**Stated problem:** Pull out every line below containing the word "part".

**Provided data:**
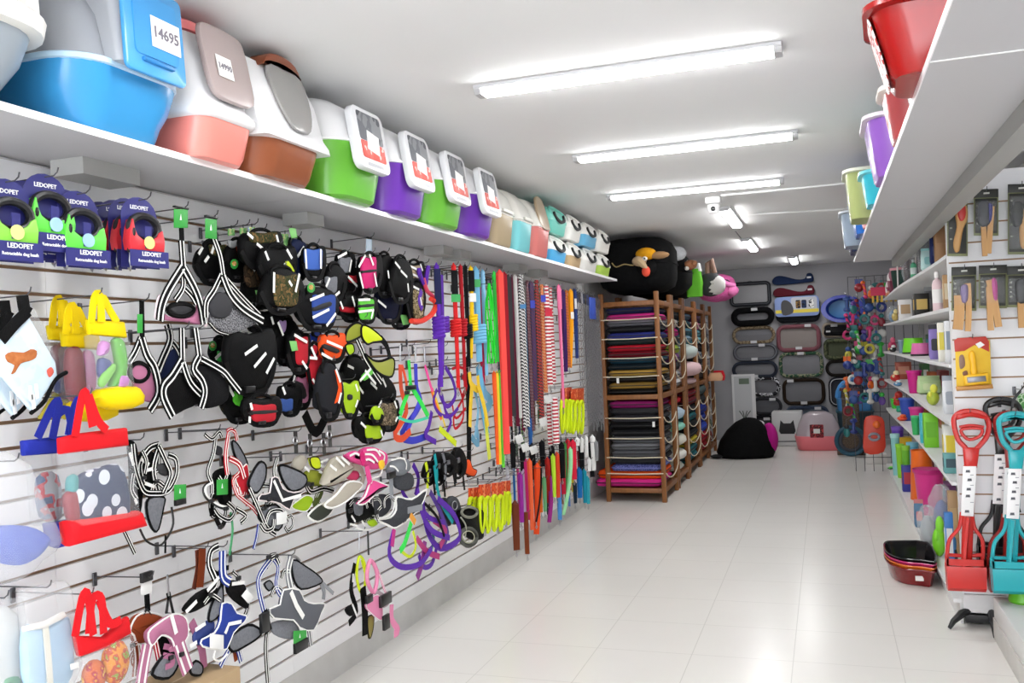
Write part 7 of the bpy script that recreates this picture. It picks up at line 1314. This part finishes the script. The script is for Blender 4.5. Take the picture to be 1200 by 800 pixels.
G = [
 # top shelf
 ('box', 'carton', 'tan cardboard carton standing on the top shelf beside the end panel', 'box', 1092, 1107, 229, 1, 'a97f55', '9a7048'), ('pack', 'goods_pack', 'navy plastic pack in front of the tan carton on the top shelf', 'pack', 1088, 1104, 272, 1, '26305a', '3a4470', -.02),
 ('film', 'plastic_pack', 'large clear plastic pack beside the tan carton', 'pack', 1070, 1092, 250, 1, '5a6470'), ('pack', 'goods_pack', 'pale aqua pack at the front of the top shelf', 'pack', 1078, 1096, 291, 1, 'c2e2e0', '8fc8c8', -.03),
 ('rod', 'wand_toy', 'white wand toy standing on the top shelf, first of two', 'cat toy', 1069, 1074, 278, 1, 'e0dcd8', 'b0483a'), ('rod', 'wand_toy', 'white wand toy standing beside the green and pink tub', 'cat toy', 1047, 1053, 288, 1, 'e0dcd8', 'd8a0a0'),
 ('film', 'plastic_pack', 'clear plastic pack behind the wand toys', 'pack', 1054, 1070, 286, 1, '4a3a3c'), ('bottle', 'bottle', 'small green bottle on the edge of the top shelf', 'bottle', 1066, 1074, 304, 1, '5cb88a', 'd8e4e0', -.03),
 ('cup', 'food_tub', 'dark green tub with pink lid on the top shelf', 'tub', 1043, 1064, 314, 1, '1f3c34', 'd0909a', -.02), ('toy', 'plush_toy', 'maroon plush toy at the far end of the top shelf', 'pet toy', 1026, 1041, 318, 1, '7a2c44', 'a86a7a', -.04), ('toy', 'plush_toy', 'white plush toy beside the maroon one', 'pet toy', 1035, 1046, 320, 1, 'd8d4d4', 'e8e4e2', .04), ('toy', 'plush_toy', 'salmon coloured toy at the edge of the top shelf', 'pet toy', 1028, 1042, 336, 1, 'd0805a', 'e0a890', -.06),
 # second
 ('bottle', 'spray_bottle', 'white and pink spray bottle on the second shelf', 'bottle', 1091, 1104, 318, 2, 'e2c8cc', 'e8e6e4', -.02), ('box', 'carton', 'beige carton behind the spray bottle', 'box', 1104, 1113, 322, 2, 'b08a5e', 'd8c8a8', .02), ('box', 'carton', 'black and gold carton in the middle of the second shelf', 'box', 1070, 1088, 344, 2, '15130f', 'c8a85a'), ('box', 'carton', 'white carton with tan side on the second shelf', 'box', 1052, 1068, 351, 2, 'dedcda', 'b0906a', -.01), ('film', 'plastic_pack', 'blue dome of plastic at the far end of the second shelf', 'pack', 1030, 1047, 359, 2, '4a80a8', 'e8e8e6', -.03), ('toy', 'bell_toy', 'gold coloured bell toys in front of the white carton', 'cat toy', 1044, 1053, 362, 2, 'b8a05a', 'd8c88a', -.05),
 ('pack', 'goods_pack', 'grey pack hanging low behind the spray bottle', 'pack', 1082, 1092, 336, 2, '7a7c80', 'a0a2a4', .08),
 # third
 ('box', 'carton', 'white carton with blue stripe beside the end panel on the third shelf', 'box', 1106, 1115, 376, 3, 'e2e4e6', '8a98a8'), ('bottle', 'bottle', 'white bottle with blue grey cap on the third shelf', 'bottle', 1103, 1116, 364, 3, 'e0e2e4', '5a7286', .06), ('box', 'carton', 'narrow white and yellow carton on the third shelf', 'box', 1098, 1106, 378, 3, 'e6e4d8', 'd8c84a', -.02), ('pack', 'goods_pack', 'purple edged foil pack on the third shelf', 'pack', 1087, 1100, 380, 3, '8a7ab8', '2a2a2e', -.01), ('film', 'plastic_pack', 'dark foil pack behind the purple edged one', 'pack', 1090, 1102, 370, 3, '26282c', 'e8e8e6', .06),
 ('bowl', 'pet_bowl', 'pink pet bowl with black foot on the third shelf', 'pet bowl', 1066, 1091, 402, 3, 'd870a8', 'dark', -.02), ('bowl', 'pet_bowl', 'lime green pet bowl behind the pink one', 'pet bowl', 1056, 1084, 396, 3, '7ad832', 'dark', .0), ('cup', 'pet_cup', 'slate blue cup beside the lime bowl', 'cup', 1052, 1060, 398, 3, '7a94a4', '9ab0bc'), ('toy', 'pet_toy', 'crimson toy at the far end of the third shelf', 'pet toy', 1038, 1050, 395, 3, 'b8305a', 'd05a7a', .04), ('toy', 'pet_toy', 'black and white toy at the edge of the third shelf', 'pet toy', 1041, 1051, 404, 3, '1a1a1c', 'e0e0de', -.04), ('toy', 'pet_toy', 'yellow and orange toy at the end of the third shelf', 'pet toy', 1032, 1043, 404, 3, 'e0b83a', 'd0703a', -.05),
 # fourth
 ('pack', 'goods_pack', 'white grey packs next to the end panel on the fourth shelf', 'pack', 1103, 1119, 440, 4, 'd6d8dc', '9aa0aa', -.01), ('pack', 'goods_pack', 'pale green pack on the fourth shelf', 'pack', 1074, 1102, 440, 4, 'b4cc9a', 'c8d8a8', .03), ('toy', 'pet_toy', 'yellow green toys in front of the pale green pack', 'pet toy', 1084, 1101, 450, 4, 'a8b83a', 'd8d84a', -.03), ('cup', 'magenta_toy', 'glossy magenta pet drinker on the fourth shelf', 'pet drinker', 1062, 1080, 434, 4, 'c01a7e', 'd02a8e', -.03), ('box', 'carton', 'brick red carton at the back of the fourth shelf', 'box', 1048, 1068, 424, 4, 'a8503c', 'c88a70', .08), ('toy', 'pet_toy', 'red and cream toy at the far end of the fourth shelf', 'pet toy', 1042, 1056, 434, 4, 'c8302a', 'ead8a8', -.03), ('toy', 'pet_toy', 'white and blue toy beside the red and cream one', 'pet toy', 1046, 1058, 445, 4, '5a8ab0', 'e4e6e8', -.06),
 # fifth
 ('box', 'carton', 'lime green carton standing on the fifth shelf', 'box', 1081, 1098, 480, 5, '74c01e', '66b018', -.02), ('box', 'carton', 'white carton with yellow label next to the end panel on the fifth shelf', 'box', 1104, 1121, 494, 5, 'dcdcd6', 'e0c83a', .0), ('box', 'aquarium_box', 'small teal tank carton in front of the white carton', 'box', 1105, 1121, 531, 5, '5f9a9a', '2f4a54', -.04), ('cup', 'pet_cup', 'magenta cup on the fifth shelf', 'cup', 1065, 1083, 477, 5, 'd02a86', 'd84a96', .02), ('cup', 'pet_cup', 'green cup in front of the magenta one', 'cup', 1067, 1078, 487, 5, '2aa85a', '4ab87a', -.03), ('box', 'carton', 'turquoise box beside the lime carton', 'box', 1077, 1085, 484, 5, '3ab0c0', '5ac0cc', -.02),
 ('cup', 'pet_cup', 'blue cup at the middle of the fifth shelf', 'cup', 1053, 1072, 466, 5, '2a4aa8', '3a5ab8', -.02), ('cup', 'pet_cup', 'bright green cup at the far part of the fifth shelf', 'cup', 1036, 1051, 467, 5, '3ec23a', '5ad04a', -.05), ('toy', 'pet_toy', 'red toy over the bright green cup', 'pet toy', 1040, 1058, 458, 5, 'b0241f', 'c8342a', .04), ('toy', 'pet_toy', 'orange red toy at the edge of the fifth shelf', 'pet toy', 1050, 1064, 485, 5, 'e0482a', 'e86a3a', -.05), ('pack', 'goods_pack', 'teal green pack at the far end of the fifth shelf', 'pack', 1050, 1060, 475, 5, '2a9a78', '4ab08a', .02),
 # base
 ('bowl', 'pet_bowl', 'glossy orange pet bowl on the bottom shelf', 'pet bowl', 1064, 1094, 527, 6, 'ea6a14', 'ea6a14', -.01), ('cup', 'pet_cup', 'large magenta tub on the bottom shelf', 'tub', 1070, 1106, 549, 6, 'd42a86', 'c01a76', -.03), ('film', 'plastic_pack', 'crumpled clear plastic bag lying on the bottom shelf', 'plastic bag', 1085, 1119, 568, 6, '5a66a0', 'e8e8e6', -.05), ('film', 'plastic_pack', 'second crumpled clear bag at the edge of the bottom shelf', 'plastic bag', 1072, 1100, 592, 6, 'b0b4b8', 'e8e8e6', -.12), ('box', 'carton', 'tan carton behind the crumpled bags', 'box', 1110, 1121, 575, 6, 'b8946a', 'c8a87a', .04),
 ('toy', 'pet_toy', 'lime and green toy on the bottom shelf near the end panel', 'pet toy', 1090, 1108, 604, 6, '7cd02a', '8ae03a', -.06), ('box', 'carton', 'sky blue carton next to the end panel on the bottom shelf', 'box', 1106, 1116, 600, 6, '3a7ac0', 'd8dce0', -.03), ('toy', 'pet_toy', 'dark blue toy ball next to the sky blue carton', 'pet toy', 1112, 1122, 628, 6, '2a3a4a', '4a90c8', .0),
 ('box', 'carton', 'yellow carton at the middle of the bottom shelf', 'box', 1048, 1068, 512, 6, 'e0b414', 'f0d04a', .02), ('cup', 'pet_cup', 'lime cup on the bottom shelf', 'cup', 1049, 1059, 520, 6, '8ad02a', '9ae03a', -.03), ('cup', 'pet_cup', 'olive lime cup beside the lime one', 'cup', 1056, 1066, 522, 6, '6ab82a', '8ac83a', -.03), ('cup', 'pet_cup', 'light blue cup behind the orange bowl', 'cup', 1062, 1076, 518, 6, '5aa8c8', '7ac0d8', .04), ('box', 'carton', 'deep blue carton under the orange bowl', 'box', 1056, 1070, 545, 6, '2a2a8a', 'b02a3a', -.04), ('cup', 'pet_cup', 'violet cup at the far end of the bottom shelf', 'cup', 1041, 1057, 495, 6, '5a3ab8', '7a5ac8', -.02), ('cup', 'pet_cup', 'pale aqua cup under the violet one', 'cup', 1043, 1054, 508, 6, '8ac8c8', 'a8d8d8', -.06),
 ('toy', 'pet_toy', 'bright green toy at the front edge of the bottom shelf', 'pet toy', 1040, 1049, 564, 6, '2a8a3a', '7af05a', -.08), ('box', 'carton', 'white carton with red print at the edge of the bottom shelf', 'box', 1036, 1050, 550, 6, 'dcd8d8', 'b8848a', -.08), ('pack', 'goods_pack', 'pinkish pack beside the lime cups on the bottom shelf', 'pack', 1046, 1060, 536, 6, 'b87a86', 'd8b8bc', -.04), ('pack', 'goods_pack', 'slate and coral pack at the edge near the crumpled bags', 'pack', 1070, 1082, 585, 6, '5a7a98', 'd07a7a', -.08)]
for g in G: good(*g)
tag(MB().box(-.11, .11, -.1, .1, 0, .11, .006).build('carton', M('d4d0cc', .5), None, (.5, 11.3, 0)), 'white carton with red edge on the floor under the hanging toys', 'box')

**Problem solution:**
Write part 7 of the bpy script that recreates this picture. It picks up at line 1314. This part finishes the script. The script is for Blender 4.5. Take the picture to be 1200 by 800 pixels.
 ('cup', 'pet_cup', 'blue cup at the middle of the fifth shelf', 'cup', 1053, 1072, 466, 5, '2a4aa8', '3a5ab8', -.02), ('cup', 'pet_cup', 'bright green cup at the far part of the fifth shelf', 'cup', 1036, 1051, 467, 5, '3ec23a', '5ad04a', -.05), ('toy', 'pet_toy', 'red toy over the bright green cup', 'pet toy', 1040, 1058, 458, 5, 'b0241f', 'c8342a', .04), ('toy', 'pet_toy', 'orange red toy at the edge of the fifth shelf', 'pet toy', 1050, 1064, 485, 5, 'e0482a', 'e86a3a', -.05), ('pack', 'goods_pack', 'teal green pack at the far end of the fifth shelf', 'pack', 1050, 1060, 475, 5, '2a9a78', '4ab08a', .02),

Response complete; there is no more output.